B. If you have a fairly strict green belt policy, you end up with a second best solution. People are nearer the center but further from the countryside:

C. The worst of all worlds is the very strict green belt, so towns only grow to a certain size and then another New Town springs up on the other side of the green belt. We're all near the countryside but nobody is near the centre, as there isn't one. You waste all the extra money and land on trunk roads etc and you don't get the agglomeration benefits - the dark gray shaded bit in examples A and B:

5. So is there a 'solution' to all this?
There is no perfect single solution to all this, but you can ameliorate it by making it all more free-market again, which counter-intuitively can only be done by some sort of collective action:
a) Replacing other taxes with Land Value Tax, obviously. With LVT, there would be less need for Green Belt policies, sprawl would be self-limiting.
b) Having more land owned by the local council in the first place, who can take the larger view, or owned by large landowners who are paying full-whack LVT and are in it for the money and the larger view rather continuing doing what they are doing for sentimental reasons or sheer inertia.
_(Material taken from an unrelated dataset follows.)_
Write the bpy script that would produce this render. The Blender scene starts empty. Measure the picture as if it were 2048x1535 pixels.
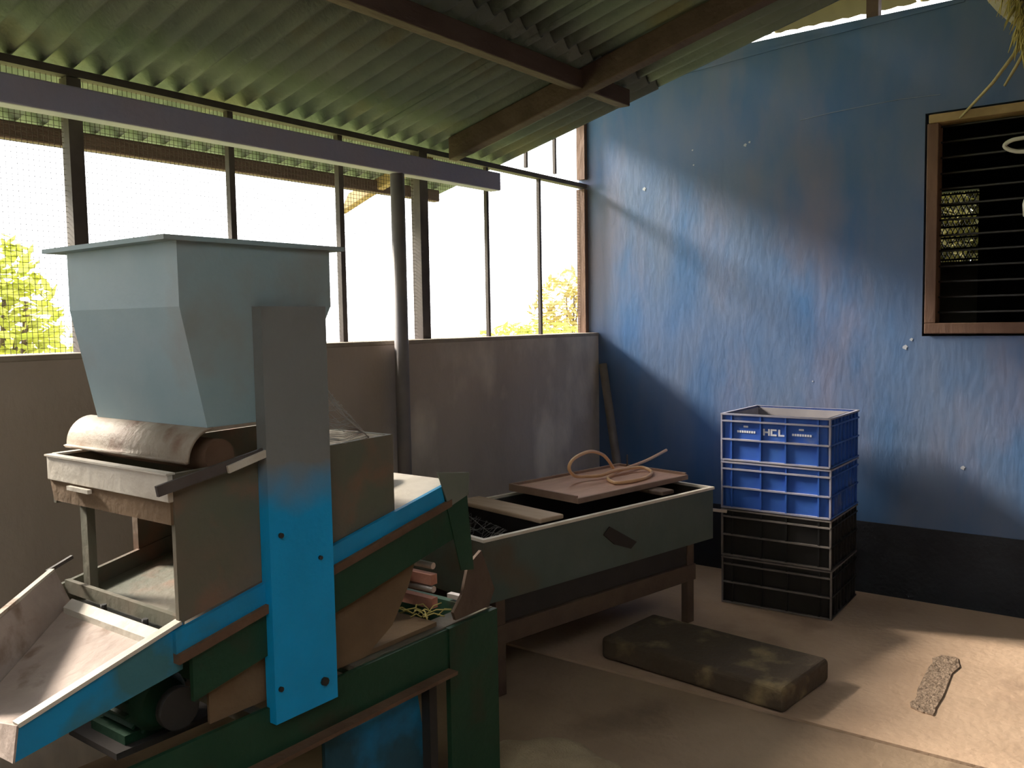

c) Make smaller landowners (all the little retailers in dying town centres with no parking) pool all their land, so that instead of owning one shop out of a hundred, you are now a one-per cent shareholder in a company which owns a large area. Then slap the company with the higher LVT it can earn buy redeveloping as a coherent whole. The company decides by majority what it is to do, all it takes is one person to have the initiative and to offer to redevelop the whole lot, so you vacate your little unit and after a year or two you can now rent back from the company one unit to re-start your business, assuming it was a viable business to start with, and still collect your dividend of one per cent of the profits.